Most agree that eliminating the corporate income tax in NC is a bad idea
Published February 16, 2023
Reaching consensus on anything these days seems like something out of a fairy tale. Families have fallen out over what you can do during the national anthem, student loan forgiveness has the generations at each other’s throats, and of course the vinegar/ketchup barbeque debate rages on.
Turns out we can agree after all. As we take stock of things we cherish on Valentine’s Day, corporate income taxes count among the most beloved policies we have.
North Carolinians' responses to whether eliminating the corporate income tax is an effective economic path
A recent poll showed that North Carolinians — of all political stripes, races, ages, genders, and even parts of the state — are stone-cold opposed to eliminating the corporate income tax.
Perhaps most strikingly, support for the corporate income tax is one thing conservatives and liberals, and Biden and Trump voters, see eye to eye on. Nearly 70 percent of conservative North Carolinians think eliminating the corporate income tax is ineffective economic policy, only a little lower than the 85 percent of liberals (the answers were nearly identical for Biden and Trump voters respectively).
Opposition to eliminating the corporate income tax dominates across every other group surveyed, including:
- 79 percent of women and 75 percent of men
- 78 percent of rural, 76 percent of suburban, and 81 percent of urban residents
- 71 percent of Black and 80 percent of white North Carolinians
- 80 percent of people between 18 and 34 years old and the same share of people over 50
The level of skepticism about eliminating the corporate income tax is even more striking in comparison to what North Carolinians think we should be investing in. When asked what we should do with the billions of dollars the state has sitting on the sidelines, people had a long list of priorities that came ahead of giving the money to corporations.

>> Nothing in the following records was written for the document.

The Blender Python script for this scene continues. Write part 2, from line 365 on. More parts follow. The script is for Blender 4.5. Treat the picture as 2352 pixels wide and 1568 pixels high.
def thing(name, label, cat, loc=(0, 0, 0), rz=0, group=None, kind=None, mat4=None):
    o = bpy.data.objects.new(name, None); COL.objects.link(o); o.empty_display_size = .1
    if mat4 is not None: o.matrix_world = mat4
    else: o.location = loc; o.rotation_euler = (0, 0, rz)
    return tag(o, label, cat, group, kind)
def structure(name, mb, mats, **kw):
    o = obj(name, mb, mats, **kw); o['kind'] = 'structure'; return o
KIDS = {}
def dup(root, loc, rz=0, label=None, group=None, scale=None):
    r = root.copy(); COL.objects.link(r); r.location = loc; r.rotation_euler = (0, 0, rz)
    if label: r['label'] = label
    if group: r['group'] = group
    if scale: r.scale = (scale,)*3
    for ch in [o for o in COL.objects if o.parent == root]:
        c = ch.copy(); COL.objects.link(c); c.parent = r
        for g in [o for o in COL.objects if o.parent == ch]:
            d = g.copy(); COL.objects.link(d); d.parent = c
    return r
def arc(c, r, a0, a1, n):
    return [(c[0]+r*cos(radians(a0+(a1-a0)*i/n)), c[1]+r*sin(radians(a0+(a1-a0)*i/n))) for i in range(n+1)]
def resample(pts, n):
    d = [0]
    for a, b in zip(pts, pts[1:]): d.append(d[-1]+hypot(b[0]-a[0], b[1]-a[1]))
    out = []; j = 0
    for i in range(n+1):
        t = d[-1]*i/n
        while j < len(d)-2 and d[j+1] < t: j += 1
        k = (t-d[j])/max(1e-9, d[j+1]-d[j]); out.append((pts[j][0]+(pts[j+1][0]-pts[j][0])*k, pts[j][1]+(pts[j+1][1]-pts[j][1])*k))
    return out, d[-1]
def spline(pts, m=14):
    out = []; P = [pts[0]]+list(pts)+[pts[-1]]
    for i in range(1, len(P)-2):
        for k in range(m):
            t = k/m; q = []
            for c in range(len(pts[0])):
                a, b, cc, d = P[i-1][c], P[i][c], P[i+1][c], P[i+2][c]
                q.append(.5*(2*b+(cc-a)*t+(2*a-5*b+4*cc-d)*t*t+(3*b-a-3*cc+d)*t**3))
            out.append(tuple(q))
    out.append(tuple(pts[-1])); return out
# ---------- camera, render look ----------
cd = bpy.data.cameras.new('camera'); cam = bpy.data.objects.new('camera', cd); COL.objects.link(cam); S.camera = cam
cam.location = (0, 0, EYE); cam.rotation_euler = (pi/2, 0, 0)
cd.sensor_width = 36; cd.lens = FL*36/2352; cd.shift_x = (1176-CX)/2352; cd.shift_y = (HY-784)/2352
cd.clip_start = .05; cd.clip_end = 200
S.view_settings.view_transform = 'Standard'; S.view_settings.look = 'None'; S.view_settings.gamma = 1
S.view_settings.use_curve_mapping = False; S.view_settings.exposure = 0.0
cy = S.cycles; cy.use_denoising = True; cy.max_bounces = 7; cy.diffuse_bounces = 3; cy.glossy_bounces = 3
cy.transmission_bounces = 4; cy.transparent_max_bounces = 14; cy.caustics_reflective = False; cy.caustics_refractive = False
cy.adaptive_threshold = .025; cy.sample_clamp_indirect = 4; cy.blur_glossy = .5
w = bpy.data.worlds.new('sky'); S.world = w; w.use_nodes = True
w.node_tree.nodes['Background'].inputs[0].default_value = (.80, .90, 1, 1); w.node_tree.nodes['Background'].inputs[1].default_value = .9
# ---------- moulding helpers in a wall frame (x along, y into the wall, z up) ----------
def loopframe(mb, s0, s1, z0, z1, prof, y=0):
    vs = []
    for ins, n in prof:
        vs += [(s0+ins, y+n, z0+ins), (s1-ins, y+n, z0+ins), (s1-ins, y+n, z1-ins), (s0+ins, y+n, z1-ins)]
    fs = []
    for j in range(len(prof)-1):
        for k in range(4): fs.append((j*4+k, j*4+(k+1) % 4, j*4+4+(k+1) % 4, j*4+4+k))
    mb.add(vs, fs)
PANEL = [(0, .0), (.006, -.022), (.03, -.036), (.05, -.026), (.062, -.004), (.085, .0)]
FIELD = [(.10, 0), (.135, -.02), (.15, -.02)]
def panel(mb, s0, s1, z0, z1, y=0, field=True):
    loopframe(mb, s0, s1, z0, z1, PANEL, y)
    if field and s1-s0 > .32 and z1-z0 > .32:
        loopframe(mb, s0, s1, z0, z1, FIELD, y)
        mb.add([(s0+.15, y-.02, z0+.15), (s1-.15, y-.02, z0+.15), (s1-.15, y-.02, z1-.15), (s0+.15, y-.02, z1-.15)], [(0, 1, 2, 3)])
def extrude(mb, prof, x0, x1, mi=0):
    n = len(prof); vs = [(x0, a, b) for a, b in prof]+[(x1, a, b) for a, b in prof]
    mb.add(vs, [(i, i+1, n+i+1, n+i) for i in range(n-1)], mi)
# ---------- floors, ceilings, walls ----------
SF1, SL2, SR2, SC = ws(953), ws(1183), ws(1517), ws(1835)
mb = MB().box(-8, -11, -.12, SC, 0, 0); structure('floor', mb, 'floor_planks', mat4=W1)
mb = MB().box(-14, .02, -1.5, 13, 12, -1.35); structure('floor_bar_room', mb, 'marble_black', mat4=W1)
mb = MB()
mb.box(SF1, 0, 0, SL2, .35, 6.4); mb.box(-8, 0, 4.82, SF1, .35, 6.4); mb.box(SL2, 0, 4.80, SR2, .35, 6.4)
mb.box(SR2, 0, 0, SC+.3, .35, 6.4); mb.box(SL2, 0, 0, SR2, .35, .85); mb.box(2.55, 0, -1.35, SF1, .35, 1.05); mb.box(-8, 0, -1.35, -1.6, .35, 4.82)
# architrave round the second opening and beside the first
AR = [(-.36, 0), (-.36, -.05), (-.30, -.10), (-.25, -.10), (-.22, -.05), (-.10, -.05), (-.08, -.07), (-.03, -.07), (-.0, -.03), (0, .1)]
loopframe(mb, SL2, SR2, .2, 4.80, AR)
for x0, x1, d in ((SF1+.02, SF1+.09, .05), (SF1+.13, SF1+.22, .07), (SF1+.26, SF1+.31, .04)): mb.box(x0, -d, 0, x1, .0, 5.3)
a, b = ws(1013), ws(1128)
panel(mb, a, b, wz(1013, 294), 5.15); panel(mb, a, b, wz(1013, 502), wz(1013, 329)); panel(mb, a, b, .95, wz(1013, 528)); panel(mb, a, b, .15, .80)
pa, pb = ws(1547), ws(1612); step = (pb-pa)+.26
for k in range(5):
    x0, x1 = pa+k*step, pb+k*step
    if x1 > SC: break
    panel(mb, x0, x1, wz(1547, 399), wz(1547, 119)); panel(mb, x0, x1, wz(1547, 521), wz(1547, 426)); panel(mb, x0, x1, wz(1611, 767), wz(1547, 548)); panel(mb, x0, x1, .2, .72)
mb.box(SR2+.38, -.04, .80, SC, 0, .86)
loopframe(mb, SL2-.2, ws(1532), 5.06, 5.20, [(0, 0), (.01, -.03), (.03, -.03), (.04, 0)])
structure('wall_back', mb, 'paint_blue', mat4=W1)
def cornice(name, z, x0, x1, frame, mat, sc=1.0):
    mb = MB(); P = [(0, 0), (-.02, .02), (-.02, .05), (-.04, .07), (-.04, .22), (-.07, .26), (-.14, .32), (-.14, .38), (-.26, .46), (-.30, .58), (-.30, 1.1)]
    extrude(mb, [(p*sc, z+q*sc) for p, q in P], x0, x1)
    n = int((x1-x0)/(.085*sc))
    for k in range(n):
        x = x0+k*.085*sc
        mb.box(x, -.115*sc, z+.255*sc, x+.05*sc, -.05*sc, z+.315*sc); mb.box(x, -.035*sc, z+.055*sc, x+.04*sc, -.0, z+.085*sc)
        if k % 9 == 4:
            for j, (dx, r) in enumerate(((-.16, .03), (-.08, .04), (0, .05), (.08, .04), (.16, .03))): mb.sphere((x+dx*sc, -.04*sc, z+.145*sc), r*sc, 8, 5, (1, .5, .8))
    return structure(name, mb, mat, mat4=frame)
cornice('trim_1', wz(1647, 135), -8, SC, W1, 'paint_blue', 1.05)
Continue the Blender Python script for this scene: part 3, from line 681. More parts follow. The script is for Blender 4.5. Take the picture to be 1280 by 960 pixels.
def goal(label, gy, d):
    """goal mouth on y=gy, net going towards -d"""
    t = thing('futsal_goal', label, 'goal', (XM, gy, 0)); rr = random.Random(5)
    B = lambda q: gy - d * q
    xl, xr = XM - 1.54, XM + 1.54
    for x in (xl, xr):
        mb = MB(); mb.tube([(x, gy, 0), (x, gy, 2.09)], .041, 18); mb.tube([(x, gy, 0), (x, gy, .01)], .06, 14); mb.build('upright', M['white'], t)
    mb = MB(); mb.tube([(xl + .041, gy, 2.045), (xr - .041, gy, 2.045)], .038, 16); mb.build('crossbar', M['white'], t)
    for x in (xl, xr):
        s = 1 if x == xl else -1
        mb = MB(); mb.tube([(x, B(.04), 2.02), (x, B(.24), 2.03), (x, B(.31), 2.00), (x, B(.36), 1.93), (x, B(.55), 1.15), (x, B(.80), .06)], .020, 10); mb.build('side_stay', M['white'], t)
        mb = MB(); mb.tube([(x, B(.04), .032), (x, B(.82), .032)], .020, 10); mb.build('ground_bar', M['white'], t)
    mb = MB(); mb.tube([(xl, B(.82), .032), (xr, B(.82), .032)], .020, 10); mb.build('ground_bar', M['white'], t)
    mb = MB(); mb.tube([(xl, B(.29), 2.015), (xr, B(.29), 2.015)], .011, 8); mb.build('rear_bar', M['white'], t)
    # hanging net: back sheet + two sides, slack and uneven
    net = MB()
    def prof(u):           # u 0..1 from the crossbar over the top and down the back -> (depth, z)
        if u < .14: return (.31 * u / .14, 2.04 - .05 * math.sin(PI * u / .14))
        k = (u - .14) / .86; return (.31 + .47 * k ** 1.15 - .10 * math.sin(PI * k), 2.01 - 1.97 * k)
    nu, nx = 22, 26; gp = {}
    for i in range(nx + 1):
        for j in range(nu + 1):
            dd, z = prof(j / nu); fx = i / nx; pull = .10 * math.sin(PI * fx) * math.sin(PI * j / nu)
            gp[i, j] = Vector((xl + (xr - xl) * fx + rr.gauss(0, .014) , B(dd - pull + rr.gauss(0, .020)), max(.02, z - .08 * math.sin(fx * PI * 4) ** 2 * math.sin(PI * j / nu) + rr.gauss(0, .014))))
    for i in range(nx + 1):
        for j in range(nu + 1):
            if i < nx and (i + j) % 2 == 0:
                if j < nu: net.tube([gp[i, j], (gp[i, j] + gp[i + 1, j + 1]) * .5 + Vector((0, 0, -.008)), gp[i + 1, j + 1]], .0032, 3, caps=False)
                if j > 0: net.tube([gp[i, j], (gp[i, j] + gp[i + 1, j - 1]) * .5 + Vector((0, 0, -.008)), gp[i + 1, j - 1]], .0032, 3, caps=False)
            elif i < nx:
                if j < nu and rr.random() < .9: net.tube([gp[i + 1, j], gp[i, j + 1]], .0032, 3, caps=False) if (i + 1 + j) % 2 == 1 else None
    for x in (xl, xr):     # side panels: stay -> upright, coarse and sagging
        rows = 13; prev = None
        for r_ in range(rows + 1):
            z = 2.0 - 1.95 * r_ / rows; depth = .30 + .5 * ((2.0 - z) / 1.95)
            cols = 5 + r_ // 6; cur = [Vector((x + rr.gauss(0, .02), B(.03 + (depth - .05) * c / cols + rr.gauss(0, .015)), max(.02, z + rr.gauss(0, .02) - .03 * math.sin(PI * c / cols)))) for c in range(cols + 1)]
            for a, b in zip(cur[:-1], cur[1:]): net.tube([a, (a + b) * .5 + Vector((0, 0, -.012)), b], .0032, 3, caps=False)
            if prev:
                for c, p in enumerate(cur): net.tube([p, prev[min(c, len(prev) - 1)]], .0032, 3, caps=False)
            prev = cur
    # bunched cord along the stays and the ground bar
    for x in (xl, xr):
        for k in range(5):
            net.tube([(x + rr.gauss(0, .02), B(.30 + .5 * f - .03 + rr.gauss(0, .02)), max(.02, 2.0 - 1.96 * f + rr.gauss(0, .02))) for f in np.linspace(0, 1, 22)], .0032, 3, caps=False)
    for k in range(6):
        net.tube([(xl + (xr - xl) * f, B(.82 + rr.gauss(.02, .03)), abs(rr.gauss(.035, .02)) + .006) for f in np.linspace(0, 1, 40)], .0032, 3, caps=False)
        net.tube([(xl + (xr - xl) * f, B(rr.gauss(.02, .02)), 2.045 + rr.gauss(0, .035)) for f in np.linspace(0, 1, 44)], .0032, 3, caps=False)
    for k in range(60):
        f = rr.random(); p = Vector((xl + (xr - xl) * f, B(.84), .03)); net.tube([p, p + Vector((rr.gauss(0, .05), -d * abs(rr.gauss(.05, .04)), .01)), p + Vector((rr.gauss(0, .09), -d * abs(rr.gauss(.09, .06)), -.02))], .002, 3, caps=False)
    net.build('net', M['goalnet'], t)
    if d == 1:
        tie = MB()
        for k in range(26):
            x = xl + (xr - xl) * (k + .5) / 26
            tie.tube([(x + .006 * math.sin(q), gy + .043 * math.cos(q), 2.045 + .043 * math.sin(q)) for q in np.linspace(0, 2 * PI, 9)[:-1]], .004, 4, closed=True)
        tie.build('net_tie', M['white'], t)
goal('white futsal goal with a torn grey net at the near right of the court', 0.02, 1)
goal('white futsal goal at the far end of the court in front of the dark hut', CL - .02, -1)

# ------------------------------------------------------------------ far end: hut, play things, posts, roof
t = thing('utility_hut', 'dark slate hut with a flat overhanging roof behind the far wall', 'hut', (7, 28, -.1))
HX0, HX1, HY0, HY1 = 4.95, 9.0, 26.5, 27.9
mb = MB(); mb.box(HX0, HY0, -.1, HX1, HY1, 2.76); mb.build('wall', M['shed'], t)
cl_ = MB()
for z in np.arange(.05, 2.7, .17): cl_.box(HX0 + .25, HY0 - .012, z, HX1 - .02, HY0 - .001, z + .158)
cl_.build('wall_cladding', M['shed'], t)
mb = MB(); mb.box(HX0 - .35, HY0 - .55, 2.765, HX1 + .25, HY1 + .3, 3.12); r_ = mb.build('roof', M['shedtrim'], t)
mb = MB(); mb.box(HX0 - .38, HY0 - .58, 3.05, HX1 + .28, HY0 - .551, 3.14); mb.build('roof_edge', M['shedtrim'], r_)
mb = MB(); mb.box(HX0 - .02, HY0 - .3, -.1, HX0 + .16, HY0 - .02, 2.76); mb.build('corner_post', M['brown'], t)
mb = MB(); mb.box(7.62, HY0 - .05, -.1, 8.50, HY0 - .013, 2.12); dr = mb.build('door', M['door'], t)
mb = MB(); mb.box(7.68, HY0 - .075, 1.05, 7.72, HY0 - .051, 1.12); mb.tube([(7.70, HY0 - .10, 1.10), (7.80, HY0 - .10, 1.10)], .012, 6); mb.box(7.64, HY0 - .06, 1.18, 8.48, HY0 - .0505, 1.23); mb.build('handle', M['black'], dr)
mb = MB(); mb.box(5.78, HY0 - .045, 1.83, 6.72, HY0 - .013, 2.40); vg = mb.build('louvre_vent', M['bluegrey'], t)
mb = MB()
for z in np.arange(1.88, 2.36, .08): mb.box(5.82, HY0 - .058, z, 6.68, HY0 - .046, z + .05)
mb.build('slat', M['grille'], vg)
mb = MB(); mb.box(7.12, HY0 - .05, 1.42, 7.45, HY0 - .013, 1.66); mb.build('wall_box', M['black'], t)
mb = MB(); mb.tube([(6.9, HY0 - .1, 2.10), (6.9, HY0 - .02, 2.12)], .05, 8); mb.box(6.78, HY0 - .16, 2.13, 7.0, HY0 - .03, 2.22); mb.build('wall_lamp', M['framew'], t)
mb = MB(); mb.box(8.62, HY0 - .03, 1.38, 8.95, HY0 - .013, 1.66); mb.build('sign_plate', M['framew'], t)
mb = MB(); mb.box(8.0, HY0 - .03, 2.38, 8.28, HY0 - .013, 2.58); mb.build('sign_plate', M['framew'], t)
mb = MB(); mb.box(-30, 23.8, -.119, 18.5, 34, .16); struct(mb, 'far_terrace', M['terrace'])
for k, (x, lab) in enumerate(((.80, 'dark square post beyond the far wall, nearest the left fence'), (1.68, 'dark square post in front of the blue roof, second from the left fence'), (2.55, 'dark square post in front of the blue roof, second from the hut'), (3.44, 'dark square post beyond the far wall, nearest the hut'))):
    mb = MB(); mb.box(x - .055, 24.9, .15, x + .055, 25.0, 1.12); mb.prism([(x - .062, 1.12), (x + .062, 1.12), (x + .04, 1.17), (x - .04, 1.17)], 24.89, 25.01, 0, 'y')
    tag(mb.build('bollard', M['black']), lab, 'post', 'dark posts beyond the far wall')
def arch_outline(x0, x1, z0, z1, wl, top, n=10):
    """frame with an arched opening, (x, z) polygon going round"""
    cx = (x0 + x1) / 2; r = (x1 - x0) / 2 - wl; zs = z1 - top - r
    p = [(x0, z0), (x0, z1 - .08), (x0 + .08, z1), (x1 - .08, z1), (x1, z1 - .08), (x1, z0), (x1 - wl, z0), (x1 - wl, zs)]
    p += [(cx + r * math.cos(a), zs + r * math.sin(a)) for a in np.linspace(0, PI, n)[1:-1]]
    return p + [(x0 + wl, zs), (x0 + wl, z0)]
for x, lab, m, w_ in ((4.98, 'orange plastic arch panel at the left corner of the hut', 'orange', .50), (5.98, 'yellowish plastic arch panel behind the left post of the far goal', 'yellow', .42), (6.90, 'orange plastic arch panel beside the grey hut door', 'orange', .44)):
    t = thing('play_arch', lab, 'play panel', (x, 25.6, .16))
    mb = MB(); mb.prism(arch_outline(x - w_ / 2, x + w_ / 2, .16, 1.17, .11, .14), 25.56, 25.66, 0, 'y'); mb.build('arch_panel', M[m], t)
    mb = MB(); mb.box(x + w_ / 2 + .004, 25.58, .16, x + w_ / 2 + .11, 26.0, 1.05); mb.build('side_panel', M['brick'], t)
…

While only a quarter of respondents thought we should divert public funds into corporate coffers, at least 80 percent believe we need to pay our teachers better, provide affordable child care and work force training, build affordable housing, and invest in our schools, water infrastructure, and broadband.
In spite of how massively unpopular it is, legislative leaders still have us on a path to eliminate the corporate income tax, and some have even floated the idea of making it happen faster. That means the voices behind the results we saw in this poll need to be heard in Raleigh. Legislators need to hear the depth of displeasure that North Carolinians feel about giving our money to already wealthy companies. Let’s make good on an area where genuine consensus exists and make sure that wealthy corporations pay what they owe.